A Mexican general took over all police and military operations in a chaotic western state on Thursday in a test run of President Enrique Pena Nieto's new security strategy.
Alberto Reyes assumed control of 
all federal, state and city police forces, as well as military units in 
Michoacan, one of the most violent states in the country, after he was 
named the state's new security minister.  
Big swathes of Michoacan have 
fallen under the sway of criminal gangs who are fighting among 
themselves and against authorities. Former President Felipe Calderon 
launched his military-led crackdown on drug cartels there in 2006.  
Pena Nieto, who took office in 
December, has vowed to reduce the violence that has exploded in Mexico 
in the last decade by  battling crime rather than hunting down drug 
lords.  
He wants to create a new national 
police force and move away from Calderon's strategy of relying on the 
military, and he is clearly seeking to focus public attention away from 
violence and on to the economy.  
More than 70 000 people have died 
in drug-related violence since Calderon began his offensive against the 
drug gangs.
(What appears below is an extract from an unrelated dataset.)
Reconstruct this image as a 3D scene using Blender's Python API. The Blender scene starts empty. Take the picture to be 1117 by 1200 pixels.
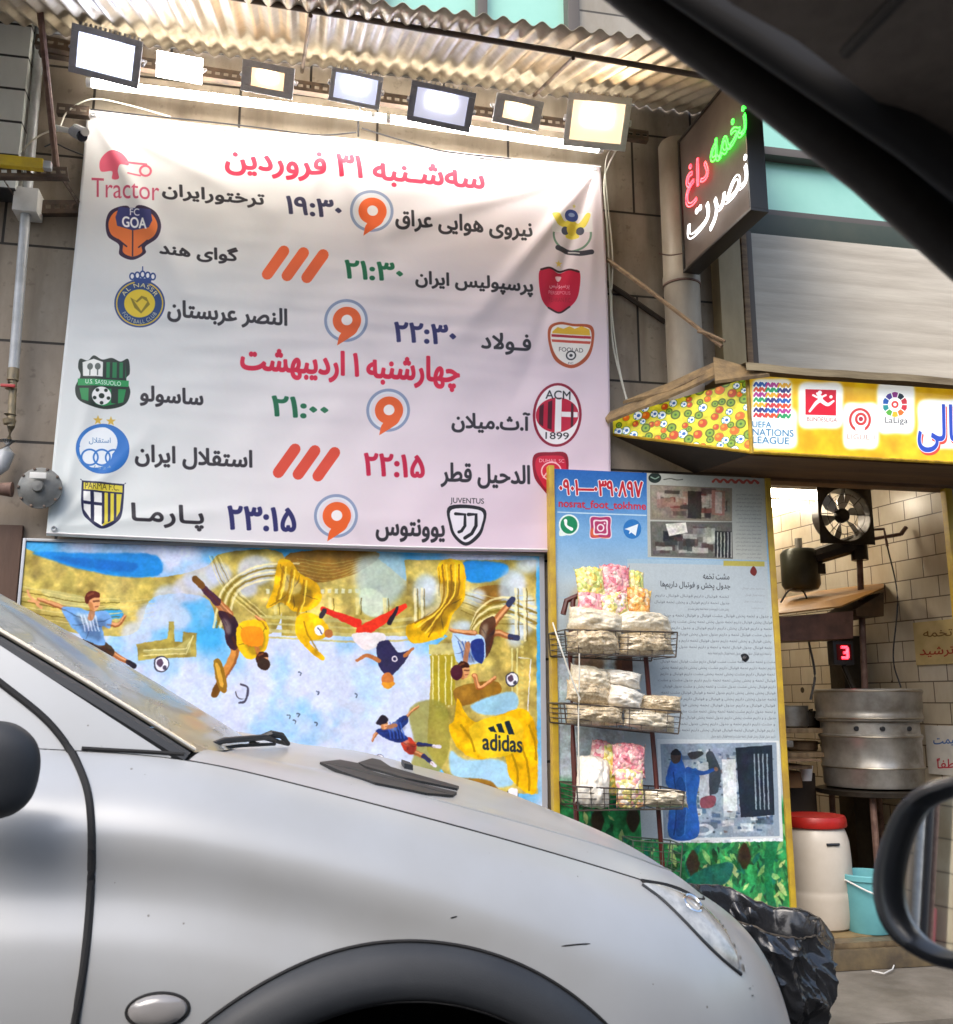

The government says the pace of killing has slowed since 
Pena Nieto took office in December, but thousands of people still died 
in his first months in office.  
Calderon
 had sent out generals to lead operations in violence-racked states and 
cities such as Tijuana and Juarez, but they did not control the state 
and city police.  
Michoacan has been grappling with 
civil unrest since April. Protesters repeatedly blocked major streets 
and highways in the capital and others cities. Compounding matters, 
vigilante groups have sprung up in the region this year, with masked 
militiamen claiming that state and federal police are not protecting 
them from criminal gangs.  
Michoacan is a major centre for 
methamphetamine production. Rival gangs are fighting over turf as they 
produce the drug in labs nestled among the poor state's rugged 
mountains, where marijuana and opium crops are also grown.  
The state is known for brutal 
violence. In 2006, the feared La Familia cartel hurled five heads onto a
 cantina dance floor, setting off a wave of decapitations across the 
country that have typified many drug-related executions.  
Earlier 2013, seven bodies were set out on lawn chairs in the same town of Uruapan with a message for rival cartels.  
“We want a more peaceful place,” 
said Acting Governor Jesus Reyna at an event marking the general's new 
powers. “So that businessmen can do their work... and citizens can go 
out in the streets in peace.”  
Pena 
Nieto says he wants to improve coordination among the country's 
different police forces, which have been subject to the unrelenting 
pressure of threats and bribes from the gangs.  
“We are looking for a unified 
command with municipalities. This is going to be a minister with a lot 
of authority, with a lot of power,” Interior Minister Miguel Angel 
Osorio said in a radio interview.   
Many companies have shuttered 
operations or moved businesses in Michoacan amid the spike in violence 
in recent years, according to local media reports.